EPIC 2019 — Agency and the Contractor

The King's Indian
The King’s Indian
2 min readNov 12, 2019

The EPIC conference is always energizing. It is great to see old friends, meet young ambitious ethnographers and UXR folks with bold ideas, and talk shop with peers.

This year’s conference orbited around the theme of Agency. And there were some exceptional talks that explored the agency of users in particular.

But I left a little hungry as I was hoping there would be more reflection about agency in relationship to being an independent contractor.

Usability research has grown so much in recent years that increasingly EPIC participants are embedded researchers working full-time at a company. So it is perhaps understandably not front and center. But as a freelancer, a researcher for hire, I was interested in hearing others talk about their own experiences in relation to what projects they agree to take on.

I have been very lucky to have had the opportunity to work on some extremely interesting projects and with extraordinarily talented and passionate clients. But with three kids and bills to pay, I think I would be compelled to take on work even when I had some moral qualms about the work.

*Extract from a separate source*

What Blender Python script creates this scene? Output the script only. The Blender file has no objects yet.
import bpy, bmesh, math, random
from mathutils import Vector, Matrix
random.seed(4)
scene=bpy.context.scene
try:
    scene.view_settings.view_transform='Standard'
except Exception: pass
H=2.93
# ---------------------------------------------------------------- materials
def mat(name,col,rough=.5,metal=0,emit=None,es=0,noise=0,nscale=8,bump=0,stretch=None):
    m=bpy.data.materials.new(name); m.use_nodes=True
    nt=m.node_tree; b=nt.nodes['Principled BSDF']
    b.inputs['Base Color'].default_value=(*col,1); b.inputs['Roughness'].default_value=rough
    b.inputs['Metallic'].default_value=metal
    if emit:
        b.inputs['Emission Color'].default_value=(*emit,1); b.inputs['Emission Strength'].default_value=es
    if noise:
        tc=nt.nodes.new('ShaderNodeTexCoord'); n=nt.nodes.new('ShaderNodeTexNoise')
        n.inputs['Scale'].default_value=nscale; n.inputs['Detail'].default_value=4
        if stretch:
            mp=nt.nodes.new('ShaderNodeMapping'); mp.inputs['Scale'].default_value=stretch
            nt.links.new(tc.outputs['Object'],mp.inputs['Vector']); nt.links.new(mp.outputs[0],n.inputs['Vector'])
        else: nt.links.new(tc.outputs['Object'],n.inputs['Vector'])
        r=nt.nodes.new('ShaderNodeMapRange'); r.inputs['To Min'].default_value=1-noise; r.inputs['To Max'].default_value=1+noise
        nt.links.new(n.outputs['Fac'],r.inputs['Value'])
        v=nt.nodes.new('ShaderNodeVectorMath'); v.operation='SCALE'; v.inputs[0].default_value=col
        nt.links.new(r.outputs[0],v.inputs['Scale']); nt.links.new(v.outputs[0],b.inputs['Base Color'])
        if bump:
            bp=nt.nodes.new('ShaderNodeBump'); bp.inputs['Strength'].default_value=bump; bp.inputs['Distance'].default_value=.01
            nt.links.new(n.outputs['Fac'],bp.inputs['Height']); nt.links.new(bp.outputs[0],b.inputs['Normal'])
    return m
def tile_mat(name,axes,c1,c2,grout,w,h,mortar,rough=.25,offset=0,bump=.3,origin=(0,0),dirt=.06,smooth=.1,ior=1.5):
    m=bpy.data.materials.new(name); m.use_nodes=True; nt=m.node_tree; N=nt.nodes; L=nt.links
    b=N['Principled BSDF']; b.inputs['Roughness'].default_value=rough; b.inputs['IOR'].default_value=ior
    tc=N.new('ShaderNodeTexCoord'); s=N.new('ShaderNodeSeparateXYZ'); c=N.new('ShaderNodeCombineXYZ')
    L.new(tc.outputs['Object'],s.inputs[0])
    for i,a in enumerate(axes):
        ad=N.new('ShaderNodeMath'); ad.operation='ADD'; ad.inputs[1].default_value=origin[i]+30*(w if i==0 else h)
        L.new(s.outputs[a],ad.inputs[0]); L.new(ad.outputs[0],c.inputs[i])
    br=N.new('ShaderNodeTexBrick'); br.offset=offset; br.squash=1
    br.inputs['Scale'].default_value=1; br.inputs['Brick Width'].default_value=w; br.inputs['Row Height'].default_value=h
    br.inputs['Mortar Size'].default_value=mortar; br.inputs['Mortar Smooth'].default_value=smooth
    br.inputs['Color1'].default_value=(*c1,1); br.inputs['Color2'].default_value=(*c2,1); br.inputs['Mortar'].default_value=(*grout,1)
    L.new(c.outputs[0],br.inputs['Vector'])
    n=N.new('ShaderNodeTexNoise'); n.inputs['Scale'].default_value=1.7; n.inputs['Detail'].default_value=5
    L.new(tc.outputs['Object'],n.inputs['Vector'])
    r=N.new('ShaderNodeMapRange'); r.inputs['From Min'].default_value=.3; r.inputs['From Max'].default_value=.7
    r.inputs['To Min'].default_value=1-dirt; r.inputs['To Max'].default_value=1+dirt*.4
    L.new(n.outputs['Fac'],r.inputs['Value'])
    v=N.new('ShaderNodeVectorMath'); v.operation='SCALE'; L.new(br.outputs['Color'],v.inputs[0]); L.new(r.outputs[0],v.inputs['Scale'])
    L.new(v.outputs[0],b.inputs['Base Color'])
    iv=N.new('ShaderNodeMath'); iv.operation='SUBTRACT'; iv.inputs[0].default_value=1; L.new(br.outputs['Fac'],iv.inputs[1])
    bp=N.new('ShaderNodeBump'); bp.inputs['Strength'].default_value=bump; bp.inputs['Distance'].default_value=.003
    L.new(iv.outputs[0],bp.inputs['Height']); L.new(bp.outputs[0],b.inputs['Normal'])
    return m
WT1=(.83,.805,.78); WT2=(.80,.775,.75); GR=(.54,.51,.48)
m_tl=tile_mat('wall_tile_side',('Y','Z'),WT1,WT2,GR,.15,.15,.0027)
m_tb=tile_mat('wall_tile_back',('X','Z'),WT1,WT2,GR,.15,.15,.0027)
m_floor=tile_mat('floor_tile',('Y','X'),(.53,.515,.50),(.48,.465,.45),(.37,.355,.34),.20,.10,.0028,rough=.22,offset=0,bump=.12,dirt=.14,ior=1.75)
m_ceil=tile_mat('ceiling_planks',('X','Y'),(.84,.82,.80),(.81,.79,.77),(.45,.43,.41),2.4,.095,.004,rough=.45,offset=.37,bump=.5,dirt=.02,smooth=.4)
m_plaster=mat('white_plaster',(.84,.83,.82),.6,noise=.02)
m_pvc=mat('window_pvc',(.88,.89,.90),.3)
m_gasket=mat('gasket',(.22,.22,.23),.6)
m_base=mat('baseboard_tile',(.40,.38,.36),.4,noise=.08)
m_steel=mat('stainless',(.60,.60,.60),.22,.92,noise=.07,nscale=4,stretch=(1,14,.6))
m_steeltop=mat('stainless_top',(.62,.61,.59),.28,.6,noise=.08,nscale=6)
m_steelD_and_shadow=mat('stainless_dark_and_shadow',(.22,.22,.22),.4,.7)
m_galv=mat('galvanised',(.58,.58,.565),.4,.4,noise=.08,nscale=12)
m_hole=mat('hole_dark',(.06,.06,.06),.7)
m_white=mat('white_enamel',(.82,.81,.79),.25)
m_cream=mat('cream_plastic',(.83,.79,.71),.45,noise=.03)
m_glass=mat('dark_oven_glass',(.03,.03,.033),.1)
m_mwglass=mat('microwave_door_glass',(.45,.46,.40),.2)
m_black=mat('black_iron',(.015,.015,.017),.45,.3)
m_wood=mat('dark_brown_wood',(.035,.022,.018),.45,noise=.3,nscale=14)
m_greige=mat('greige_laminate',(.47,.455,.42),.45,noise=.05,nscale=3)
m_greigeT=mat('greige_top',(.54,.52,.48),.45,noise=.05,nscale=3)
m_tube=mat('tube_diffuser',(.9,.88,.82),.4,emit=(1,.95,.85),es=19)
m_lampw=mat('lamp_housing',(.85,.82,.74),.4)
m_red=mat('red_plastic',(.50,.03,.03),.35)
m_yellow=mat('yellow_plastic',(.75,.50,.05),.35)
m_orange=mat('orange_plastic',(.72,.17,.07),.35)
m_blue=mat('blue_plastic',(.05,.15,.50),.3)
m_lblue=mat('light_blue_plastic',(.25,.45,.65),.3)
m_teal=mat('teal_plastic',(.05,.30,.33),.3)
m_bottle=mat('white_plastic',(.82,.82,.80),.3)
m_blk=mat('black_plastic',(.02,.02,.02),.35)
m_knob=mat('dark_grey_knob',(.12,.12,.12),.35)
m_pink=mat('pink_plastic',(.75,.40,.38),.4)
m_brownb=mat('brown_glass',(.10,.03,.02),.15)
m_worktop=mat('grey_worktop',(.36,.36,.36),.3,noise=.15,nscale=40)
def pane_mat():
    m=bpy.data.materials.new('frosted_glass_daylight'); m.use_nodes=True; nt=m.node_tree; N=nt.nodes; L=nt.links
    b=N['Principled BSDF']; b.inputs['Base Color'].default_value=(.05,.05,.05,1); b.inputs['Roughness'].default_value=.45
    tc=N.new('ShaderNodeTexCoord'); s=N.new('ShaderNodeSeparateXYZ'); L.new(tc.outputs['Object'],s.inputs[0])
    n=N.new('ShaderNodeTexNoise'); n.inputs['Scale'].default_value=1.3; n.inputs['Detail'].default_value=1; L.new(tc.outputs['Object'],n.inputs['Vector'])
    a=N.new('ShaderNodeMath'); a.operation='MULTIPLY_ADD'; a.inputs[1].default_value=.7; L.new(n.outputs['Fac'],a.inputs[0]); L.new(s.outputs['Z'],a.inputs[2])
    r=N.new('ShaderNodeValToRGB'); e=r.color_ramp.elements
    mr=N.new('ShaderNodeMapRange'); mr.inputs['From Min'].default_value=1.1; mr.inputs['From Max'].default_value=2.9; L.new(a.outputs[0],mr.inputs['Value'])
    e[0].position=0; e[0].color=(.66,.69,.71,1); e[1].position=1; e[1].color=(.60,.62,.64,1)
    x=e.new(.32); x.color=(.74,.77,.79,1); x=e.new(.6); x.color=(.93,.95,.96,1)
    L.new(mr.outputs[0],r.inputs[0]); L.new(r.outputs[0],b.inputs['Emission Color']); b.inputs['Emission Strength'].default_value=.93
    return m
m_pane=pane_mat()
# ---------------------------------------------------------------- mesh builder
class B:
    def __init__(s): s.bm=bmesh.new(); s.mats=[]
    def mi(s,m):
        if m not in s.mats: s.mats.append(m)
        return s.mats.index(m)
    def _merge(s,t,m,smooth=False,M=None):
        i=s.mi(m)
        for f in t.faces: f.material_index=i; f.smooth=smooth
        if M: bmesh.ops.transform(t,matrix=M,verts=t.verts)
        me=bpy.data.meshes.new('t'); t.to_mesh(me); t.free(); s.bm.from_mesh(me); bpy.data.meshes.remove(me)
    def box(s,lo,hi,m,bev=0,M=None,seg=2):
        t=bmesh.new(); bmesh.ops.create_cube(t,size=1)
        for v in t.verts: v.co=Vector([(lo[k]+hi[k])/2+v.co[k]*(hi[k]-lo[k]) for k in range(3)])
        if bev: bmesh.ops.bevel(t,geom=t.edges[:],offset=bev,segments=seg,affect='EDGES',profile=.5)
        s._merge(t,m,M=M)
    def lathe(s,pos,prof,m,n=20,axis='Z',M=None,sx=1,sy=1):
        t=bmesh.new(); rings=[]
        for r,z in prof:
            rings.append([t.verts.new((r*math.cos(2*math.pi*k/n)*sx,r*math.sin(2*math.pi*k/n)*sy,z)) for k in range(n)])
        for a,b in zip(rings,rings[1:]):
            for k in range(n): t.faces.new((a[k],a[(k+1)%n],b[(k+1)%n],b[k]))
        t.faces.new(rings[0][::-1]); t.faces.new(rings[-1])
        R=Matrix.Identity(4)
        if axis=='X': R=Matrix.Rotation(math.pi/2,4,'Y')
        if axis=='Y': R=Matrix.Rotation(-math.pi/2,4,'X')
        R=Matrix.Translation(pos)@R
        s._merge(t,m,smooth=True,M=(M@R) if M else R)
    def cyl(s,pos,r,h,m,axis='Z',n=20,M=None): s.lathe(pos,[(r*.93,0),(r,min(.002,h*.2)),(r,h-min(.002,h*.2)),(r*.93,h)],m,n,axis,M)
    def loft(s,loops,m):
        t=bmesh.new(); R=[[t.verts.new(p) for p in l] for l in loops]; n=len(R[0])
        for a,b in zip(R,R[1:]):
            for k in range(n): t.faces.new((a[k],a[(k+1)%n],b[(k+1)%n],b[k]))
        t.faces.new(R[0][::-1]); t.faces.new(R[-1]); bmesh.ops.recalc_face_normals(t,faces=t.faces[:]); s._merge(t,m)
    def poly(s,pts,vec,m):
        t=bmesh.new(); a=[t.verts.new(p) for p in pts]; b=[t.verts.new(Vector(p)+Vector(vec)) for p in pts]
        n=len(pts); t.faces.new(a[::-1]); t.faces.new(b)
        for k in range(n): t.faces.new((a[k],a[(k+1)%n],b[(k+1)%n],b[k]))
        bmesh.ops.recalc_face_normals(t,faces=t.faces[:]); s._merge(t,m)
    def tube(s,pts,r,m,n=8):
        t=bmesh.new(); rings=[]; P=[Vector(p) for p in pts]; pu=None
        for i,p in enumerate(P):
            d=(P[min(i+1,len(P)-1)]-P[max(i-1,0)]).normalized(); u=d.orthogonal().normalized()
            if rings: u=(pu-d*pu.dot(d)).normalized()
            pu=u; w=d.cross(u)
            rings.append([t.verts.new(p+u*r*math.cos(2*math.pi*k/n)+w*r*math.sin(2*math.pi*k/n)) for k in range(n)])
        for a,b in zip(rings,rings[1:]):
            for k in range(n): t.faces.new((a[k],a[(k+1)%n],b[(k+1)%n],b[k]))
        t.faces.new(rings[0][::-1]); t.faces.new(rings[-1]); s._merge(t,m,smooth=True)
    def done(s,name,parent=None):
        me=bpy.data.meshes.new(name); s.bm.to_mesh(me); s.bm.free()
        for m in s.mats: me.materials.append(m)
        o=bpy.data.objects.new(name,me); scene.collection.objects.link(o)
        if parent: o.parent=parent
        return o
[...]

Agency is about choice. And as researchers, we are all cognoscente of how users are often forced to make choices from limited options. We tap gamification and cognitive biases to nudge behaviors in persuasive designs. We leverage habit design to reinforce the repletion of behaviors that our clients want from users. I have worked with financial services clients to try to build systems that save users from themselves, and promote behaviors that as in the users' best interests, even when it means fighting against our human inclinations. A lot of similar work is done in the health space too.

And when engaging in design, as practitioners we are revisiting over and over the ethics of this work, making sure that we are pushing to drive consent by tapping mechanics like commitment devices.

But when it comes to our own decisions, the freedom we have in making choices about what projects we take on, I feel like we turn a blind eye to the pressures and coercive forces at play that drive our choice to take on projects. It is not always easy to say no to work. It is not always viable or feasible to say no when it is desirable to do so. No one likes to feel like they don’t have choice, so perhaps it is a form of mass-denial.

I’d love to hear how other independent contractors feel.